Requirement
Scan the lines below; pull out those with "script".

Data shown
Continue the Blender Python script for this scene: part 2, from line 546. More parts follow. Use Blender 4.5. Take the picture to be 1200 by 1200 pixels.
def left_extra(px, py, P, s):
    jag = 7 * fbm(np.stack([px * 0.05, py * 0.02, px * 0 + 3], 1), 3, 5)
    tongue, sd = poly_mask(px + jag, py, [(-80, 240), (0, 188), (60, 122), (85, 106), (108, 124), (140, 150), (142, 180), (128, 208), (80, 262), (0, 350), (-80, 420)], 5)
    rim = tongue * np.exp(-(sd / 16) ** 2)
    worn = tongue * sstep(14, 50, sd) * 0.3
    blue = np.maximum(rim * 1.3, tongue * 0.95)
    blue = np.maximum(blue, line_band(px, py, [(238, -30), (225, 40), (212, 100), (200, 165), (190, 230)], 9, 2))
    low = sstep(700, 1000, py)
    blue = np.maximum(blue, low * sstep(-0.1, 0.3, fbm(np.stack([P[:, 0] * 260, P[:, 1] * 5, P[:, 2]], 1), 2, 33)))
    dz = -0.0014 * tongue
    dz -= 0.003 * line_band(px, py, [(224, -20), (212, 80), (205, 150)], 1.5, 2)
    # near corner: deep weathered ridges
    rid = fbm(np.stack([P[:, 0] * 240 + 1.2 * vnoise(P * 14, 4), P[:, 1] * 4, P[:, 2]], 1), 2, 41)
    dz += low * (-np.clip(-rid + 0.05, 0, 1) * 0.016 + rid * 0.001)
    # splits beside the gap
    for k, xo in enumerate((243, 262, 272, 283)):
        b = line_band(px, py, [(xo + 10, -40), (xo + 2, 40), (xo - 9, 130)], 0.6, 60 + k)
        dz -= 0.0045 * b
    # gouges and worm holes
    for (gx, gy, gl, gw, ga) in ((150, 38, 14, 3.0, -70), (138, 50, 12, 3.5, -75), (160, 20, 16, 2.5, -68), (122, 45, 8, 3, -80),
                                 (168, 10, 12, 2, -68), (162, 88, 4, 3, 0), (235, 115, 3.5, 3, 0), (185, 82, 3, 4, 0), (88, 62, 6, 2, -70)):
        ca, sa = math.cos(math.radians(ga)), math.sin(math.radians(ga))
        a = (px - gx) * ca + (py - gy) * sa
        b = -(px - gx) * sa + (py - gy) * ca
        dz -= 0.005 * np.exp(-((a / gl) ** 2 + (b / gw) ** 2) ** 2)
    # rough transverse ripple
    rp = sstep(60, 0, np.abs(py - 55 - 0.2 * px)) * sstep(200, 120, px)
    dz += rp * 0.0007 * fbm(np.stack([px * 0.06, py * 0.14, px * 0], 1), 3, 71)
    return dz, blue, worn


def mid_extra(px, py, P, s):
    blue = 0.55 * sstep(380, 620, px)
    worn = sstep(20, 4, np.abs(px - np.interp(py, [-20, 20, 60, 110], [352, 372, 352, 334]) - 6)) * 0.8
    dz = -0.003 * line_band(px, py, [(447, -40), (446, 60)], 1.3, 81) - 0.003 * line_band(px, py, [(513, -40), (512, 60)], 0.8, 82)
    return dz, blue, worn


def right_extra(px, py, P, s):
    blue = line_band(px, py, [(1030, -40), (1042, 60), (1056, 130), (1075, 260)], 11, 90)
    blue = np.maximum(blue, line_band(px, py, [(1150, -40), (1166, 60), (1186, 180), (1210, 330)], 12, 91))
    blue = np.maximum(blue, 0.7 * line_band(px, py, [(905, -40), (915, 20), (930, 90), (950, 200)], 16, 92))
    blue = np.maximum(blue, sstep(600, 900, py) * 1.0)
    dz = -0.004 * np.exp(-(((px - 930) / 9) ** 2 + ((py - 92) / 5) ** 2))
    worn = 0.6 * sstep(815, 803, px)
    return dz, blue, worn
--
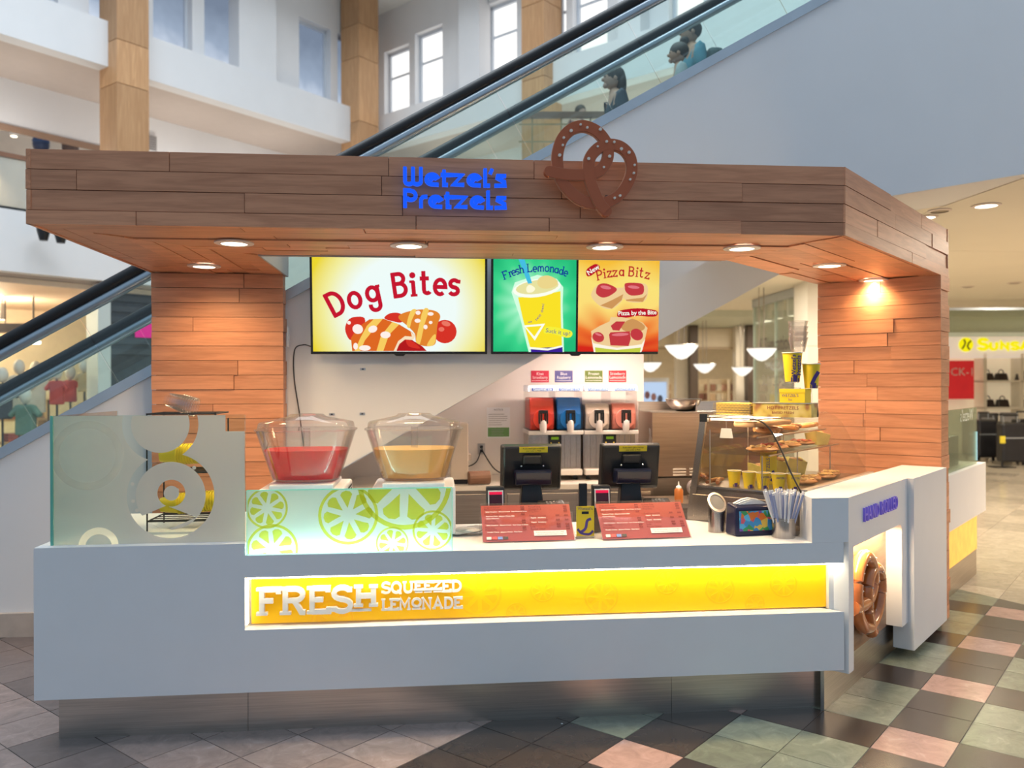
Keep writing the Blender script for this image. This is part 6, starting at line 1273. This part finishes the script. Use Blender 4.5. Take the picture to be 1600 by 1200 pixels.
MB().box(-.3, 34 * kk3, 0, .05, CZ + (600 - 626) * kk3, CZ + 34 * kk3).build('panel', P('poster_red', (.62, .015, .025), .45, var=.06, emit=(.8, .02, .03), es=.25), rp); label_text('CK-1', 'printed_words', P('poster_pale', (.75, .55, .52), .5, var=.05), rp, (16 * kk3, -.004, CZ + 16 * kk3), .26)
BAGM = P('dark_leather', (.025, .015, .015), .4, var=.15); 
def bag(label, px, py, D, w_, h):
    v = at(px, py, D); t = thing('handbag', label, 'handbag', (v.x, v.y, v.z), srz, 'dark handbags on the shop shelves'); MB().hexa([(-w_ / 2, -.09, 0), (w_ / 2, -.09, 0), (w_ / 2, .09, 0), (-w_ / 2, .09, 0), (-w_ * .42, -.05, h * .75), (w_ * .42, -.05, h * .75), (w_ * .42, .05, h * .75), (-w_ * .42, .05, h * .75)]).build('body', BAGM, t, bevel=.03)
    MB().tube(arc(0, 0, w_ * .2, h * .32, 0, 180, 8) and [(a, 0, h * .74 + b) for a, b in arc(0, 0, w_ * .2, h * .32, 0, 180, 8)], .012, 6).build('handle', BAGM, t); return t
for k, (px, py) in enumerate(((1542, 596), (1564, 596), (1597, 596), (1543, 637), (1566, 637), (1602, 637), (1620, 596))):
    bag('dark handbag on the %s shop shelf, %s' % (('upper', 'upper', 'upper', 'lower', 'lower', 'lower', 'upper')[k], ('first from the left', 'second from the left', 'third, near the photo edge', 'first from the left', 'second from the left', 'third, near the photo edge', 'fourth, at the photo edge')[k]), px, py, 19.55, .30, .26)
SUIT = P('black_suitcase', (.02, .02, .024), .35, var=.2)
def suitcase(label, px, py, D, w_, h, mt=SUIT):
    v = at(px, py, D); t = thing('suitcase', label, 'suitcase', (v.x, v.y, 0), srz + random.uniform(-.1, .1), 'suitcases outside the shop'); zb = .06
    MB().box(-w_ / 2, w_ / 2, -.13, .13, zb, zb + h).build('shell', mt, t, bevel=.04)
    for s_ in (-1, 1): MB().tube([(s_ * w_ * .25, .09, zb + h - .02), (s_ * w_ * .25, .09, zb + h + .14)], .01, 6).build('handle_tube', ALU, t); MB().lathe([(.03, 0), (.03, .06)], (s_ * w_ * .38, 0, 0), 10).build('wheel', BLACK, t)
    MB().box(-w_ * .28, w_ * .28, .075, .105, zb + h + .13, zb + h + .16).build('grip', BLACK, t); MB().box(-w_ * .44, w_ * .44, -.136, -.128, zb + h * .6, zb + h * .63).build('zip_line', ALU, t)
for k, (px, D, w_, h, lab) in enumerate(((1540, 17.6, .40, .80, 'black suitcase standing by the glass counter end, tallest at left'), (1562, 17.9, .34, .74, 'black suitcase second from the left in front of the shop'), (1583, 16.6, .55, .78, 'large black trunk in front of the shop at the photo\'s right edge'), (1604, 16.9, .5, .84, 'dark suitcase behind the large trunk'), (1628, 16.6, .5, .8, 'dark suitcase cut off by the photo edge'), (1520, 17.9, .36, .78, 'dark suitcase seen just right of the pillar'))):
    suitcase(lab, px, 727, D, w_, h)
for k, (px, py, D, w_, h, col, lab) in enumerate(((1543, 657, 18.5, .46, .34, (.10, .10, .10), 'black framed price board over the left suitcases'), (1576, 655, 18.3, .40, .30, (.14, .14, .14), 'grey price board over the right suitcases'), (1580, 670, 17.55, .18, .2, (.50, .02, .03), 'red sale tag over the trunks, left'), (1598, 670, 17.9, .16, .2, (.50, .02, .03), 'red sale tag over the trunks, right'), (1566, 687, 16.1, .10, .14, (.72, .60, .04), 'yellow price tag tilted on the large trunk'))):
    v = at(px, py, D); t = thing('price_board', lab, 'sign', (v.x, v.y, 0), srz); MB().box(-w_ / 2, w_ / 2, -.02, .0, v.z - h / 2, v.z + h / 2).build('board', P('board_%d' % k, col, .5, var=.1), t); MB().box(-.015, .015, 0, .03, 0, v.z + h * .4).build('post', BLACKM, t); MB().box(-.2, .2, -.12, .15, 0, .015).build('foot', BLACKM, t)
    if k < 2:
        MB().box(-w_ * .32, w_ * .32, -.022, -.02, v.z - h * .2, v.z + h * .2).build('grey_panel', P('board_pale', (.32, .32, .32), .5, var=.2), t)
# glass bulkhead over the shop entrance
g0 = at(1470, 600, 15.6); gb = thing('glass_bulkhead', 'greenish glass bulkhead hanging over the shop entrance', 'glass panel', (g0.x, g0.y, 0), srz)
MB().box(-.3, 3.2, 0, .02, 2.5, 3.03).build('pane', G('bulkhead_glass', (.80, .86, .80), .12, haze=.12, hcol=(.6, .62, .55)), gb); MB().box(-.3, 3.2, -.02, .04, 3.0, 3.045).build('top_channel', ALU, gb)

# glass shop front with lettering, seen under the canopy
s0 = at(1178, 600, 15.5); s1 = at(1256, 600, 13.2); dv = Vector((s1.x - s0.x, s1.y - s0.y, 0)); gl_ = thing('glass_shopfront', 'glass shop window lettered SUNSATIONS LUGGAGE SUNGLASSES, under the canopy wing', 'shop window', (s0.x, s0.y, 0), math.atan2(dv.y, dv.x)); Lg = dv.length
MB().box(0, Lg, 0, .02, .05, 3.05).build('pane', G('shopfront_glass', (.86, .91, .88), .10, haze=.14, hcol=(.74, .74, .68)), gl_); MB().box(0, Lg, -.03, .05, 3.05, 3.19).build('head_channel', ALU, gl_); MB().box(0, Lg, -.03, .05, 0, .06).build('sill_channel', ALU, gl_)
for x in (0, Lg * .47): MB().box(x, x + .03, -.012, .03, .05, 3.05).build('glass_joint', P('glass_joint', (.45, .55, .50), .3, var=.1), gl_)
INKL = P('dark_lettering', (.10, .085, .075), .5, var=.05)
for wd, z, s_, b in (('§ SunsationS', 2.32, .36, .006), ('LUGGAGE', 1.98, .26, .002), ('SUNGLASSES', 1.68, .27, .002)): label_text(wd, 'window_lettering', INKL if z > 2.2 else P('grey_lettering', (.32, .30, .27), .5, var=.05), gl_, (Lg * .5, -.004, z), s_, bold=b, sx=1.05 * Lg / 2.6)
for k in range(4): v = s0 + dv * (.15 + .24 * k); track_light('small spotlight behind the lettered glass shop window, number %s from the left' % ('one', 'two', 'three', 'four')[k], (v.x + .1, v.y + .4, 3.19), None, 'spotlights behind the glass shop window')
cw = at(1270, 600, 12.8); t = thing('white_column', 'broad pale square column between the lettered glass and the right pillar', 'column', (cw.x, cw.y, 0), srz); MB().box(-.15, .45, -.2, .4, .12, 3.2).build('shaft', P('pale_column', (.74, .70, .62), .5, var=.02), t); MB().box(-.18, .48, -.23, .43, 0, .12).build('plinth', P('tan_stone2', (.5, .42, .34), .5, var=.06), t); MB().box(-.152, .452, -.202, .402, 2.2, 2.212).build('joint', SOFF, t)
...
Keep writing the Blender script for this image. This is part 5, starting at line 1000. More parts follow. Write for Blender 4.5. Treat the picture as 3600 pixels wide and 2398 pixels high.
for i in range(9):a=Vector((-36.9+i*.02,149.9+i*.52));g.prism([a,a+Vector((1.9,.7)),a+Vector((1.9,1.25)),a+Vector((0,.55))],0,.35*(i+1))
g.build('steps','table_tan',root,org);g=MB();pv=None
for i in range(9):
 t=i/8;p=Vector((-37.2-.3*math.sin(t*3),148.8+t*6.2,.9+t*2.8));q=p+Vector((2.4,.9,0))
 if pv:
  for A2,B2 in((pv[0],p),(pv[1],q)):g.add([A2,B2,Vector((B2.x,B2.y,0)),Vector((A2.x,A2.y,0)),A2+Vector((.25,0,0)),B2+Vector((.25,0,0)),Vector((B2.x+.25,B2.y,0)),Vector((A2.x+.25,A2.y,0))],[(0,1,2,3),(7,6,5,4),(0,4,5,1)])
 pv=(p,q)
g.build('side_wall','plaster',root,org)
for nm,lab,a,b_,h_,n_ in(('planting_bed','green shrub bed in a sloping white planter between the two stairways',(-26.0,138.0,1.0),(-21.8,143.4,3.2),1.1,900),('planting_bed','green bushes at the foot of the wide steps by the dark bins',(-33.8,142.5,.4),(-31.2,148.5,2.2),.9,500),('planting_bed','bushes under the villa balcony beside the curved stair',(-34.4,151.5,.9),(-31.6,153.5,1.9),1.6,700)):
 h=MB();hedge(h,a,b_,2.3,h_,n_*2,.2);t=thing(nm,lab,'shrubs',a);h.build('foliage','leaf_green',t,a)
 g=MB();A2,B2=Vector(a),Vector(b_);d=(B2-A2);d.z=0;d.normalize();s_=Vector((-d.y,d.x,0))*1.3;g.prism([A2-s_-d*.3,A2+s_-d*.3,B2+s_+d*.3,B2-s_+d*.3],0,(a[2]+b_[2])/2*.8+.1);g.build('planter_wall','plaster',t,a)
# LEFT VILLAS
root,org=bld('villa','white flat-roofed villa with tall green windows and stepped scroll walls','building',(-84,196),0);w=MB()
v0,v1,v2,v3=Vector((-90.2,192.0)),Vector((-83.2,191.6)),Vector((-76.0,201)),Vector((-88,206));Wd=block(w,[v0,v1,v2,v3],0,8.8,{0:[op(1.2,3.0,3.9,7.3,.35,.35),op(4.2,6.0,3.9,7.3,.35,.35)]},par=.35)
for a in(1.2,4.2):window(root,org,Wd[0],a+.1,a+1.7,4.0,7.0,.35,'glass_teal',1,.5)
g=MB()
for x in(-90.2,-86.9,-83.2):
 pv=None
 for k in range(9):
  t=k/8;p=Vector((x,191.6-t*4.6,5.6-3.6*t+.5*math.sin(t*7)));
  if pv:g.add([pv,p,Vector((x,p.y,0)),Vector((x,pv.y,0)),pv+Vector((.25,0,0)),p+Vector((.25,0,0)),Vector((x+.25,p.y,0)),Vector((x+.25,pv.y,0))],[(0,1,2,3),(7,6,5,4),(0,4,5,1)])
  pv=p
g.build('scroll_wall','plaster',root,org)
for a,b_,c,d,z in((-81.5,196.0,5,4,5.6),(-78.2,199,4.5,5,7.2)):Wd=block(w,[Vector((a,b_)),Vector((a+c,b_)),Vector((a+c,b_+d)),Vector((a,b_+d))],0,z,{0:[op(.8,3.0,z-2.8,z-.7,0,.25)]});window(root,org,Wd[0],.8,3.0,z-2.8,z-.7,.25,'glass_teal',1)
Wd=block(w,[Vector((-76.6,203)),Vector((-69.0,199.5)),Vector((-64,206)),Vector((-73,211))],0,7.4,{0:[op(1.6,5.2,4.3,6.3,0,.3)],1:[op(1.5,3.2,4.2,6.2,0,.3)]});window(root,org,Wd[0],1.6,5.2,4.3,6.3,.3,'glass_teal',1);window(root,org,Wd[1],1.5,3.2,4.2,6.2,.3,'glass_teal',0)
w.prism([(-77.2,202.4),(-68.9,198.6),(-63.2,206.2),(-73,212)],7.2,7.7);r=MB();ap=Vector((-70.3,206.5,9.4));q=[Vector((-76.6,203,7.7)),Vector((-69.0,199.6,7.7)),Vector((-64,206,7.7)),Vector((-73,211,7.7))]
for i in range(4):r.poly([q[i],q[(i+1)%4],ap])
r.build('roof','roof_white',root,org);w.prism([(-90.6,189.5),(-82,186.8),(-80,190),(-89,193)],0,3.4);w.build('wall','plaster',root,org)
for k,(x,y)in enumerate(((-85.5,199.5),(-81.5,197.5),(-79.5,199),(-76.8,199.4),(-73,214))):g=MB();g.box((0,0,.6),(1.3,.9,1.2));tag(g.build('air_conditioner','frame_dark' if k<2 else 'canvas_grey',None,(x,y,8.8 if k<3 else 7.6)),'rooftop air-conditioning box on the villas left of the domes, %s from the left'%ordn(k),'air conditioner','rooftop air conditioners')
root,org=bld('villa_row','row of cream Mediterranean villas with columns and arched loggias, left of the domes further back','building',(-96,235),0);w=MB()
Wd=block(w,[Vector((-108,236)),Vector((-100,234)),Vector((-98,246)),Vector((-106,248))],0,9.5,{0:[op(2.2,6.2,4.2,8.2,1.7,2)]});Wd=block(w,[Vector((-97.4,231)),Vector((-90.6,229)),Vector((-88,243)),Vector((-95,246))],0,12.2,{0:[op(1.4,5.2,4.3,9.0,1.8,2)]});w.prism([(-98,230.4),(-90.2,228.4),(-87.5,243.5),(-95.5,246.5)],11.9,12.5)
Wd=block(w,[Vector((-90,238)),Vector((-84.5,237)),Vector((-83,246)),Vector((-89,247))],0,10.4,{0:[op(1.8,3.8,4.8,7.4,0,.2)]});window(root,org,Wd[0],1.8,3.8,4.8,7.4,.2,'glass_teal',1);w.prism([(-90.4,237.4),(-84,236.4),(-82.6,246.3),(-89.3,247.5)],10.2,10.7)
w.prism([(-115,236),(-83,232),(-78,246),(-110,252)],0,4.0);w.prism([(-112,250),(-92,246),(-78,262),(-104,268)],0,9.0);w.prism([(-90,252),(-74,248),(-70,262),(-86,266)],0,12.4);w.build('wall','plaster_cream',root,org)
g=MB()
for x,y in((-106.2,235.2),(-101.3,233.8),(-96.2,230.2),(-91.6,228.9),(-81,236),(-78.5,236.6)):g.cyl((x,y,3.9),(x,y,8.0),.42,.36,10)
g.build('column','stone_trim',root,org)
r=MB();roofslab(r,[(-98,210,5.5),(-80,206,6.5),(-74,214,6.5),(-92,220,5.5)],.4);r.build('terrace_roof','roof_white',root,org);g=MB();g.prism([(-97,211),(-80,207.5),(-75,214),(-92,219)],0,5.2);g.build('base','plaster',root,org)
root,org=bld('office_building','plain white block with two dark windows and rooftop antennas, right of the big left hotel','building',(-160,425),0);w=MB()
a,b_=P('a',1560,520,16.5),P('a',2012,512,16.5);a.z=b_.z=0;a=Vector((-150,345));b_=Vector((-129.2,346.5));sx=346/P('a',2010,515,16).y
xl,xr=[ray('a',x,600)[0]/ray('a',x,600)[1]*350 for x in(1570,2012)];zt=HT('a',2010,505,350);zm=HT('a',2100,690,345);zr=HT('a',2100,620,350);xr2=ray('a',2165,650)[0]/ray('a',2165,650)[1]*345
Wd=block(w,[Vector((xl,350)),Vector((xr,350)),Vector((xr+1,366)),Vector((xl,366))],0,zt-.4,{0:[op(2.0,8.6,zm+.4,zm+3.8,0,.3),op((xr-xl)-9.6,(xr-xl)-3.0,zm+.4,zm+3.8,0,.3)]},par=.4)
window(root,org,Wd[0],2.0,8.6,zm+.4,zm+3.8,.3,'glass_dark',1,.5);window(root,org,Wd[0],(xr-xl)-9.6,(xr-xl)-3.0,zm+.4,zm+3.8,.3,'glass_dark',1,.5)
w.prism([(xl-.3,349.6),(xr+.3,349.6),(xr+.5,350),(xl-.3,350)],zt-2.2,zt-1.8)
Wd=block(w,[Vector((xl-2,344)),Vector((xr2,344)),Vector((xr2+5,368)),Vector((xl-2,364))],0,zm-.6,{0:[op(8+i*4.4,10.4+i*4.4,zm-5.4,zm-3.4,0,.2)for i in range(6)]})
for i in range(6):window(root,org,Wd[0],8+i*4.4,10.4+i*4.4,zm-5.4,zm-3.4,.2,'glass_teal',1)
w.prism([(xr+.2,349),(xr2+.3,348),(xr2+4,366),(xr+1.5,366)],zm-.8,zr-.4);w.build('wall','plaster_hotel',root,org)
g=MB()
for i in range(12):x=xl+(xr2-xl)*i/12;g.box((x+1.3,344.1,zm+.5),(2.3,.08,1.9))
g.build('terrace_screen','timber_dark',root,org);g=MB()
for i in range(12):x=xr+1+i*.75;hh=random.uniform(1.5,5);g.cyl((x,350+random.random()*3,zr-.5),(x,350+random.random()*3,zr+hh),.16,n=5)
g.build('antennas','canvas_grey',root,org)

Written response
Continue the Blender Python script for this scene: part 2, from line 546. More parts follow. Use Blender 4.5. Take the picture to be 1200 by 1200 pixels.
Keep writing the Blender script for this image. This is part 6, starting at line 1273. This part finishes the script. Use Blender 4.5. Take the picture to be 1600 by 1200 pixels.
Keep writing the Blender script for this image. This is part 5, starting at line 1000. More parts follow. Write for Blender 4.5. Treat the picture as 3600 pixels wide and 2398 pixels high.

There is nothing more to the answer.